A 4,300 hp, six-axle answer to 20th-century pollution reduction guidelines is the latest locomotive to join Broadway Limited Imports’ N scale roster. More than 1,100 SD70ACe diesels were built and sold over the span of 11 years, eventually seeing service on almost every Class 1 railroad in North America and some regionals. Broadway Limited’s version features an accurately dimensioned body, a smooth-running flywheel-equipped motor, and a powerful Paragon3 Digital Command Control (DCC) sound decoder with BLI’s exclusive Rolling Thunder sound system.
Running greener. When the U.S. Environmental Protection Agency (EPA) announced more stringent Tier 2 emissions standards would be phased in beginning in 2004, General Motors Electro-Motive Division started designing a new locomotive based on its SD70MAC design. EMD designers tweaked the 16-710 diesel engine to meet these guidelines, dubbing the upgraded engine the 16-710-G3C-T2.

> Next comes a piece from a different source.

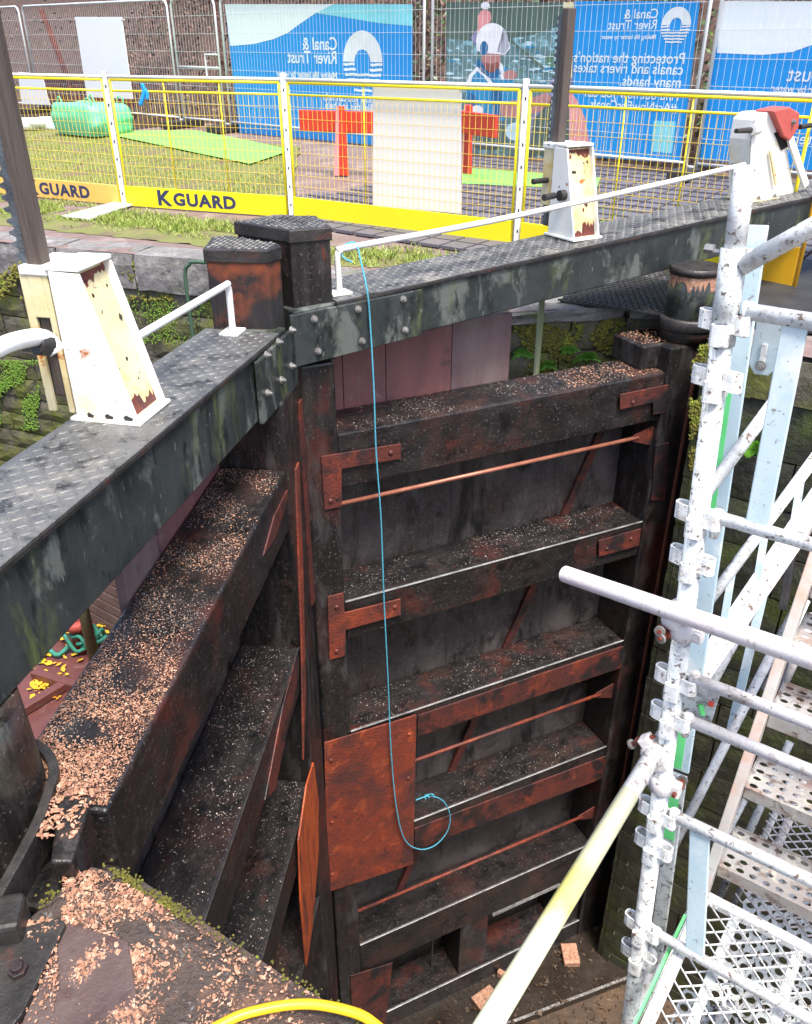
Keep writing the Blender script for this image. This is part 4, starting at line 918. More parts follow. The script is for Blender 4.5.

In 2015, the EPA imposed Tier 4 emissions standards for diesel locomotives. The SD70ACe’s motor couldn’t be upgraded to match this new, stricter standard, so EMD, which in 2005 had been spun off from GM as Electro-Motive Diesel, developed its successor, the SD70ACe-T4, which runs on the 12-cylinder, four-stroke EMD 12-1010 “J”-series engine.
However, railroads can continue to use the Tier 3-compliant SD70ACe using credits earned by meeting and exceeding previous emissions reduction targets. Only two U.S. railroads, Union Pacific and Norfolk Southern, own such “Tier 4 credit units.” These are the locomotives represented by BLI’s N scale models.
Electro-Motive Diesel is still building SD70ACe diesels in Mexico for export; units sold to Kansas City Southern de Mexico, Ferromex, and Ferrosur are restricted to operation in Mexico and can’t cross the U.S. border.
The once over. Our review sample is decorated for Norfolk Southern no. 1112, a Tier 4 credit unit built in 2014. I was able to find numerous photos of the prototype online. The placement of details, paint, and warning stickers on the model almost all matched the photos. The exceptions were the front and rear stair handrails, which on the prototype are painted yellow. That’s easily rectified with a bit of paint designed to stick to flexible plastic, like Pactra Racing Finish. Also, in some early photos, what look like white rectangular stick-on decals protect the pilot where the m.u. hose ends hang, but those were gone in a few months.
The body shell’s satin-black paint job is smooth and even. The white printing, from the thoroughbred logo on the long hood to the stripe on the sill, is straight, sharp, and opaque. There are voids along panel lines in the herald, though, and the warning labels on the hood doors are too small to be legible.
Most details, such as grab irons and windshield wipers, are molded into the one-piece body shell, though there are a few separately added details, like the horn, m.u. hoses, cab sunshades, and uncoupling levers. The shell is finely molded, with sharp definition in the seams and grills. The handrails are close to scale thickness and include see-through chain links on the front and rear.
All the dimensions I checked, including the wheelbase, matched those on diagrams published in the November 2004 Model Railroader. The Magne-Matic couplers were both mounted at the correct height. The blackened metal wheelsets, on the other hand, were gauged slightly tight according to the National Model Railroad Association standards gauge. That slight discrepancy didn’t give the engine any trouble when traversing the Peco medium-radius turnouts and 13" curves of our N scale Canadian Canyons layout, though.